More Prisoners Transported Out of Guantanamo Bay
Three more detainees transported from the detention center at Guantanamo Bay.
June 12, 2009 -- Three more detainees were transported from the detention center at Guantanamo Bay today, ABC News has learned.
Khalid Saad Mohammed, Abdalaziz Kareem Salim Al Noofayaee and Ahmed Zaid Salim Zuhair arrived in Saudi Arabia this evening.
Seven other detainees have left Guantanamo this week as part of the Obama administration's efforts to close the detainee center in Cuba. One was sent to New York to be tried for his role in the 1998 embassy bombings. One was sent to Chad and one to Iraq. Four Uighurs were sent to Bermuda, arousing the anger of officials from Great Britain, who are responsible for Bermuda's security and argue that they were not adequately consulted.
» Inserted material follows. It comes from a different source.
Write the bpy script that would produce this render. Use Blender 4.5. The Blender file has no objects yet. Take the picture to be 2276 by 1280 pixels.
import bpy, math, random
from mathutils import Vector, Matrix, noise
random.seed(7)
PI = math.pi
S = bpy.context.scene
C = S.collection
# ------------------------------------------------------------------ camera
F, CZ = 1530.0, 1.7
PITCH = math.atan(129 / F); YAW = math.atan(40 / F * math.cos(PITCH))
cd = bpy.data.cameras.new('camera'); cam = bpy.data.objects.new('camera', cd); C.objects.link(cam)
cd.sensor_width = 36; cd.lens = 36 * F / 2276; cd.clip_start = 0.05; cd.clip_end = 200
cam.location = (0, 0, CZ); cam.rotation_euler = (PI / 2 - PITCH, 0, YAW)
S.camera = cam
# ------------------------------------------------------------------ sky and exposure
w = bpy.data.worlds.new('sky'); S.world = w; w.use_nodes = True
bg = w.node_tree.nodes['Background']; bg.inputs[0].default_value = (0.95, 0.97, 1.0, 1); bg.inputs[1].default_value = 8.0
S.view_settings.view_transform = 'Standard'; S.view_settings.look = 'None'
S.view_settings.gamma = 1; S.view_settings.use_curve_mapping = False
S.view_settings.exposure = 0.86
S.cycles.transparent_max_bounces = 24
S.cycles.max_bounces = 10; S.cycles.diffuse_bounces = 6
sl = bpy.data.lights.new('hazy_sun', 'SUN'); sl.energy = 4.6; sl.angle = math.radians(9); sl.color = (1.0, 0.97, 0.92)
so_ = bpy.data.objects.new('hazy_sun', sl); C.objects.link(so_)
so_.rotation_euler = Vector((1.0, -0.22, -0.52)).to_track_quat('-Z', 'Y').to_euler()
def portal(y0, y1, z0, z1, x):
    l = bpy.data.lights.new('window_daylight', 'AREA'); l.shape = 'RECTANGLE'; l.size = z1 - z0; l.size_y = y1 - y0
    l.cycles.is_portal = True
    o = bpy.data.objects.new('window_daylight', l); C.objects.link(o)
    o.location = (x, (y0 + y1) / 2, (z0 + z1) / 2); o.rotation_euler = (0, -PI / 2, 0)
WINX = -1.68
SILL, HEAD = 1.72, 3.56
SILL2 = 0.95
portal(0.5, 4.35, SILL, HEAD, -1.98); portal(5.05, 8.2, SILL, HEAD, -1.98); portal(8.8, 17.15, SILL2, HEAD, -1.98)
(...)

"They have expressed concerns to us, and we continue to talk to them about those concerns," said P.J. Crowley, assistant secretary of state.
Of the nine who have been freed, five of them -- the Uighurs and Mohammed El Gharani, transferred to his native Chad -- were ordered released by judges, citing lack of evidence against them.
Four were previously approved for release by the Bush administration, including Iraqi Jawad Jabbar Sadkhan and the three Saudis released today.
Even those supportive of President Obama's plan to close Guantanamo are confused about detainee policy being put into action.
"It's very hard to see or know what the basis of their decision-making is," said Sarah Mendelson, director of the Human Rights and Security Initiative, an international policy institution in Washington, D.C.. "There's not a lot of conversation with the American public."
The Uighurs were ordered freed and judged to not harbor anti-American sentiment.
By sending them to Bermuda and perhaps the obscure pacific nation of Palau, the White House is essentially conceding the United States will not absorb any detainees, because they were the likeliest candidates.
That complicates efforts to place detainees in European countries such as Germany.
"German policymakers, politicians and the public may say, 'Why should we help the United States if the U.S. isn't taking any of those that are released?'" Mendelson said.
Most Detainees Remain in Limbo
Germany wants more information, as does Congress. Members from both parties complain the administration does not have answers to questions such as what will happen if Ahmed Ghailani, an accused forger for al Qaeda, is found not guilty? Will he be transferred to his native Tanzania and freed?
"I'm not willing to get into playing hypothetical games," White House Spokesman Robert Gibbs said earlier this week. "I'm just not getting into the hypothetical back and forth of what happens on a case."
A judge may have cited insufficient evidence against five of the detainees released this week, on top of the four ordered released by the Bush administration, but only a handful of the 230 remaining at Guantanamo fit into that category.